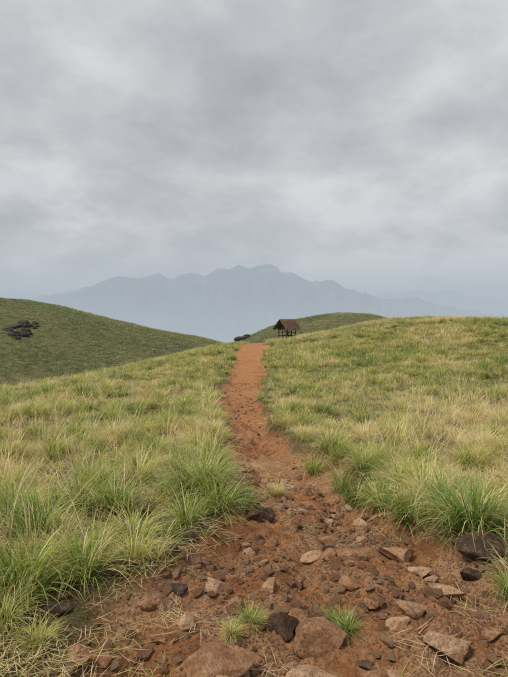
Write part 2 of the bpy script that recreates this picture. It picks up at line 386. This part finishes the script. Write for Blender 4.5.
# straw litter
X, Y = region(52, -4, 4.5, 1.2, 8)
d = pathd(X, Y); w = sstep(-.45, .25, d)*.7+.07
w = w+.9*np.exp(-(((X+.95)/.45)**2+((Y-2.35)/.5)**2))+.7*np.exp(-(((X-1.15)/.4)**2+((Y-2.2)/.4)**2))
keep = rng.uniform(0, 1, len(X)) < w; X, Y = X[keep], Y[keep]
scatter('straw_litter', c_lit, X, Y, H(X, Y)+.004, rng.uniform(.3, 1.1, len(X)), .62+.36*rng.uniform(size=len(X)), .1)

# ------------------------------------------------------------------ rocks
import bmesh
def rock_mesh(name, seed, size, sub=4, cuts=11, rough=.05):
    r = np.random.default_rng(seed)
    bm = bmesh.new(); bmesh.ops.create_icosphere(bm, subdivisions=sub, radius=1.)
    P = np.array([v.co[:] for v in bm.verts])
    for i in range(cuts):
        n = r.normal(size=3); n[2] = abs(n[2])*1.1 if i % 3 else n[2]; n /= np.linalg.norm(n)
        o = r.uniform(.42, .82); dd = P@n-o
        P = P-np.outer(np.clip(dd, 0, None)*.97, n)
    P /= np.abs(P).max(0)
    off = Vector(r.uniform(-50, 50, 3))
    out = []
    for p in P:
        v = Vector(p); f = mnoise.fractal(v*1.8+off, .8, 2.1, 6)
        out.append(p*(1+rough*f*1.7))
    P = np.array(out)*np.array(size)/2
    for v, p in zip(bm.verts, P): v.co = p
    me = bpy.data.meshes.new(name); bm.to_mesh(me); bm.free()
    for q in me.polygons: q.use_smooth = True
    try: me.set_sharp_from_angle(angle=math.radians(24))
    except Exception: pass
    return me
R = [ (.36,2.66,.30,.24,.21,m_red,.2),(.16,2.82,.19,.16,.16,m_dark,1.),(.27,2.9,.2,.14,.12,m_red,2.),(1.02,2.62,.31,.2,.14,m_tan,.1),(.65,4.33,.27,.2,.15,m_red,.4),
 (.34,4.42,.2,.18,.17,m_red,1.2),(.10,4.7,.30,.2,.2,m_dark,2.1),(-.02,4.55,.16,.12,.1,m_dark,.5),(1.06,3.68,.32,.2,.12,m_tan,-.4),(1.12,3.42,.2,.14,.09,m_tan,-.5),(1.18,3.1,.24,.15,.09,m_tan,-.3),
 (.80,2.78,.14,.1,.09,m_tan,.3),(.92,2.9,.18,.13,.1,m_tan,.2),(1.58,3.42,.42,.25,.2,m_dark,.1),(1.42,3.3,.2,.15,.1,m_dark,.8),(-.37,2.8,.13,.1,.09,m_tan,.8),(-.26,3.25,.17,.13,.12,m_tan,1.),
 (-.6,3.55,.15,.12,.07,m_dark,.1),(-.2,3.66,.13,.1,.1,m_red,.1),(-.22,2.45,.5,.3,.12,m_red,.2),(.3,2.34,.36,.24,.13,m_tan,-.2),(.8,3.75,.5,.22,.10,m_red,.1),(.44,3.95,.22,.16,.11,m_tan,.5),
 (-.14,2.33,.1,.08,.07,m_tan,0),(-.05,2.5,.11,.08,.07,m_tan,1),(-1.1,2.75,.2,.15,.1,m_dark,0),(.62,3.3,.18,.12,.08,m_red,2),(.1,3.2,.14,.1,.08,m_tan,.7),(-.45,2.32,.16,.12,.08,m_red,.7),
 (.95,4.6,.16,.12,.09,m_tan,0),(.75,5.3,.14,.1,.07,m_red,1),(.2,5.9,.2,.15,.1,m_red,0),(-.1,3.05,.15,.1,.09,m_red,.5),(.6,2.4,.13,.1,.08,m_red,.1),(-.62,2.95,.14,.1,.08,m_red,.1),
 (-.95,3.2,.22,.15,.1,m_dark,.4),(-.5,3.9,.16,.12,.09,m_dark,1.4),(.15,4.1,.16,.12,.1,m_red,.3),(.55,3.75,.15,.12,.09,m_red,.9),(-.05,3.9,.12,.1,.09,m_tan,.2),(.72,3.05,.14,.1,.08,m_red,1.1),(1.3,2.75,.14,.1,.08,m_red,.6)]
rr_ = np.random.default_rng(77)
for i in range(85):
    y = rr_.uniform(2.0, 6.5); x = float(pc(y))+rr_.uniform(-1.1, 1.1)*float(pw(y)); s = rr_.uniform(.045, .13)
    R.append((x, y, s*1.3, s, s*rr_.uniform(.5, .8), [m_red, m_tan, m_red, m_tan, m_red, m_dark][i % 6], rr_.uniform(0, 3)))
for i, (x, y, w, dd, h, m, a) in enumerate(R):
    o = add_obj('rock', rock_mesh('rock', 300+i, (w, dd, h), 4 if i < 42 else 3), m)
    o.location = (x, y, float(H(x, y))+h*.24); o.rotation_euler = (rng.normal(0, .14), rng.normal(0, .14), a)
def rockcoll(name, m, n=5, seed=500, sub=2):
    c = bpy.data.collections.new(name)
    for i in range(n):
        add_obj(f'{name}_{i:02d}', rock_mesh(f'{name}_{i:02d}', seed+i, (1, .8, .6), sub, 12, .06), m, col=c)
    return c
cr = rockcoll('pebble_laterite', m_red, 7, 500, 3); ct = rockcoll('pebble_tan', m_tan, 6, 520, 3); cs = rockcoll('grit_tan', m_tan, 4, 540, 1); cd = rockcoll('grit_dark', m_red, 4, 550, 1)
def pebbles(name, coll, dens, y0, y1, smin, smax, pw_=2.6, off=-.02):
    X, Y = region(dens, -2.2, 2.6, y0, y1)
    d = pathd(X, Y); cl = fbm(X*2, Y*2, 2, 44)
    keep = (d < off+.08) & (cl+rng.uniform(-.6, .6, len(X)) > .0); X, Y = X[keep], Y[keep]
    s = smin+(smax-smin)*rng.uniform(0, 1, len(X))**pw_
    scatter(name, coll, X, Y, H(X, Y)+s*.14, s, X*0, .3, np.ones(len(X)))
pebbles('gravel', cr, 320, 1.6, 6, .012, .11, 3.4, .2)
pebbles('gravel', ct, 300, 1.6, 6, .012, .09, 3.0, .2)
pebbles('gravel', cs, 1900, 1.6, 5, .005, .018, 1.5, .1)
pebbles('gravel', cd, 1200, 1.6, 5, .005, .018, 1.5, .1)
pebbles('gravel', cr, 45, 6, 20, .02, .12, 4)
pebbles('gravel', ct, 35, 6, 20, .02, .12, 4)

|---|

WHAT IS ASKED >>
Starting with the first line of the data above and ending with the line containing "len(X)), .62+.36*rng.uniform(size=len(X)), .1)", please restate every line exactly, leaving images out.

ANSWER TO THIS TASK >>
Write part 2 of the bpy script that recreates this picture. It picks up at line 386. This part finishes the script. Write for Blender 4.5.
# straw litter
X, Y = region(52, -4, 4.5, 1.2, 8)
d = pathd(X, Y); w = sstep(-.45, .25, d)*.7+.07
w = w+.9*np.exp(-(((X+.95)/.45)**2+((Y-2.35)/.5)**2))+.7*np.exp(-(((X-1.15)/.4)**2+((Y-2.2)/.4)**2))
keep = rng.uniform(0, 1, len(X)) < w; X, Y = X[keep], Y[keep]
scatter('straw_litter', c_lit, X, Y, H(X, Y)+.004, rng.uniform(.3, 1.1, len(X)), .62+.36*rng.uniform(size=len(X)), .1)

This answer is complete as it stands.